The many filesystems available can be categorized into the following classes:

Image
A special filesystem that presents the modules in the image and is always present. Note that the procnto process automatically provides an image filesystem and a RAM filesystem.
Block
Traditional filesystems that operate on block devices like hard disks and DVD drives. This includes the Power-Safe filesystem, DOS, and Universal Disk Format filesystems.
Flash
Nonblock-oriented filesystems designed explicitly for the characteristics of flash memory devices. For NOR devices, use the FFS3 filesystem; for NAND, use ETFS.
Network
Filesystems that provide network file access to the filesystems on remote host computers.

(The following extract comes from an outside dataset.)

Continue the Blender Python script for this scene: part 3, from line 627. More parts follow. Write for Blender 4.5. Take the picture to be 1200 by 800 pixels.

This includes the NFS and CIFS (SMB) filesystems.
Pass-through
Filesystems that sit in front of another filesystem and manipulate files that are in the underlying filesystem. This includes the Inflator filesystem, which uncompresses files that were previously compressed (using the deflate utility).
Note: Running more than one pass-through filesystem or resource manager on overlapping pathname spaces might cause deadlocks.
Virtual
Filesystems in which the files or directories aren't necessarily tied directly to the underlying media, perhaps being manufactured on-demand. This includes the /proc filesystem; see Controlling processes via the /proc filesystem in the Processes chapter of the QNX Neutrino Programmer's Guide.